J’ai mis la main sur la poignée et, tout de suite, j’ai su que ça n’allait pas. La porte était barrée. J’ai essayé encore, en vain. Pétrifiée, je suis restée un bon moment devant la porte, ne sachant que faire. Et puis, j’ai pris mon courage à deux mains et sur le bout des pieds, j’ai rejoint la sonnette. J’entendais le carillon à l’intérieur, mais personne ne venait. Au bord des larmes, je me suis assise dans les marches de l’escalier couvert de feuilles mortes. J’avais le coeur gros, je réalisais tout à coup que ma petite escapade était loin d’être passée inaperçue. À moins que personne n’ait encore remarqué mon absence? Peut-être que mon père croyait avoir oublié de verrouiller la porte hier soir?

Je me suis levée rapidement, j’ai couru vers la porte arrière… pour rapidement déchanter. La maison était fermée. Les larmes roulaient sur mes joues. Je tapais sur la porte, j’appelais et personne ne venait. Et puis, j’ai entendu un tout petit bruit. Le rideau a bougé dans la grande fenêtre du salon. Mon frère frappait doucement sur le carreau embué. Il m’a fait signe d’approcher. Et puis, il a mis sa main à plat sur la vitre. J’ai mis la mienne sur la sienne.
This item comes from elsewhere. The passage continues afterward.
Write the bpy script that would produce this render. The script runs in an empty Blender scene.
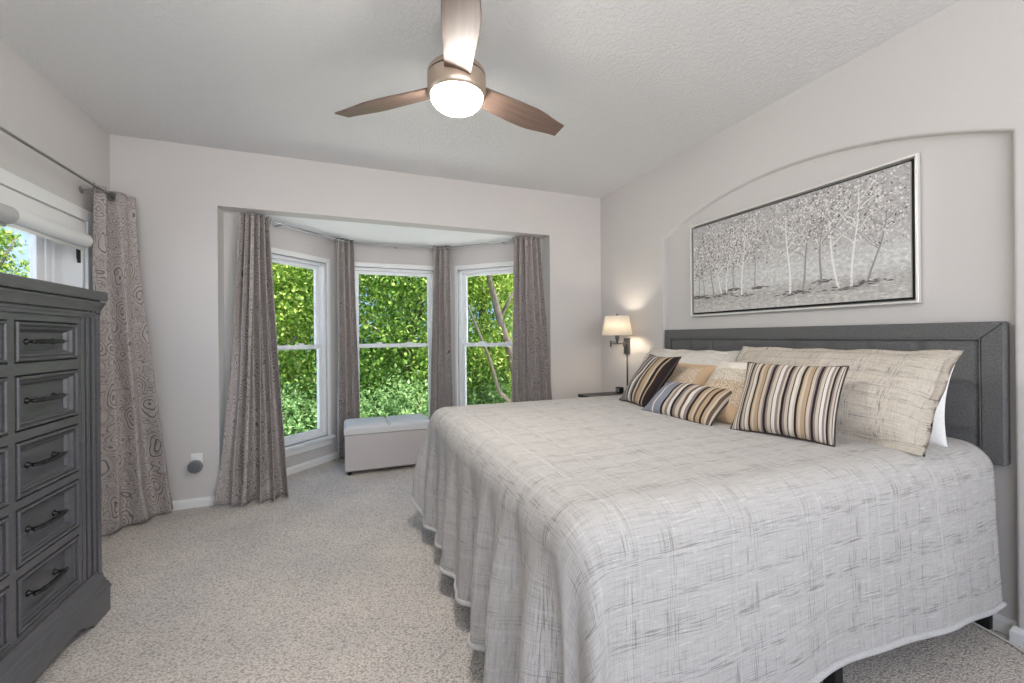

Nous avons joué comme ça pendant quelques minutes, se promenant d’un carreau à l’autre. Je riais, lui aussi. J’ai ensuite entendu un bruit de voix et mon frère est disparu. Plantée devant la fenêtre, je l’ai attendu. Il n’est pas revenu, mais la porte s’est ouverte. Sans un mot, ma mère m’a fait signe d’entrer. Le coeur lourd, j’ai marché vers elle, je la regardais de tous mes yeux. Elle m’a laissé passer et j’ai mis mon manteau bleu sur son crochet. Je voulais expliquer, mais les mots restaient coincés dans ma gorge. Elle a simplement dit sèchement: «Dans ta chambre». J’ai croisé mon frère en montant l’escalier. Il a haussé les épaules en murmurant : «J’avais pas le droit».

Cette année-là, je n’ai pas eu d’anniversaire. Il n’y a pas eu de conversation non plus. Seulement un silence de plomb qui pesait sur un tas d’émotions impossibles à démêler quand on a sept ans. Bien sûr que j’avais eu tort et je pense que j’aurais accepté n’importe quelle punition à part ce silence insoutenable qui a tellement duré que je m’étais habituée à ce qu’elle ne m’adresse plus la parole.

C’est avec beaucoup de tristesse que je pense aux rendez-vous manqués avec ma mère. C’est son anniversaire aujourd’hui et j’aimerais qu’elle sache que je l’ai beaucoup aimée et que je comprends que c’était trop lui demander que d’être la mère aimante de cinq enfants en bas âge. Elle à qui on avait demandé de renoncer à sa carrière pour suivre son mari n’a pas réussi à trouver le bonheur avec ses enfants.

Mon grand frère est toujours là. Il n’y a rien entre nous qui ne se dit pas. C’est comme si nous avions bâti un pont indestructible par-dessus le silence de notre enfance.